Improving Adaptive Cruise Control via Curriculum and Anti-Curriculum Reinforcement Learning
Check out the official PDF for Improving Adaptive Cruise Control via Curriculum and Anti-Curriculum Reinforcement Learning
▱▰▱ Abstract: ▰▱▰
This project applies curriculum learning and anti-curriculum learning to a reinforcement learning-based Adaptive Cruise Control (ACC) environment. The agent learns to maintain safe following distance behind a lead vehicle while minimizing jerk and speed error. Difficulty levels are introduced by generating lead vehicle profiles with increasing variability and aggression in acceleration patterns.

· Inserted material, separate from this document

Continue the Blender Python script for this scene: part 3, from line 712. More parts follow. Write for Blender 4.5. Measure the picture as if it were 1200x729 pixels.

Curriculum learning trains the agent starting from easy profiles progressing to difficult, while anti-curriculum does the opposite. A baseline model is also trained solely on the hardest profile. Evaluation is performed on a 3600-step episode containing all three difficulty levels sequentially.
▱▰▱ Methodology: ▰▱▰
The agent uses a Soft Actor-Critic (SAC) algorithm with a continuous action space. Curriculum stages are defined by generating synthetic lead vehicle velocity sequences of varying difficulty:
- 1. Easy: low acceleration variance, smooth deceleration
- 2. Medium: moderate acceleration and occasional abrupt stops
- 3. Difficult: high variance, aggressive acceleration/deceleration
During training, curriculum and anti-curriculum variants stage the environments differently while keeping hyperparameters consistent. All agents are tested on a held-out evaluation track consisting of 1200 steps from each difficulty class.
▱▰▱ Results: ▰▱▰
Curriculum learning achieved the best overall performance in average reward, distance error, and time spent in the safety zone. Anti-curriculum learning performed moderately well but struggled in difficult sections. The baseline model underperformed, showing the benefit of incremental exposure to harder environments.
▱▰▱ Discussion: ▰▱▰
Curriculum learning enabled smoother policy formation, while anti-curriculum often forced premature convergence due to exposure to high-variance states too early. All agents showed difficulty in jerk minimization on difficult profiles, suggesting reward shaping improvements.
▱▰▱ Future Work: ▰▱▰
Future improvements include experimenting with PPO or TD3 algorithms, redesigning the reward function to better penalize jerk, and introducing real-world driving profiles for robustness testing.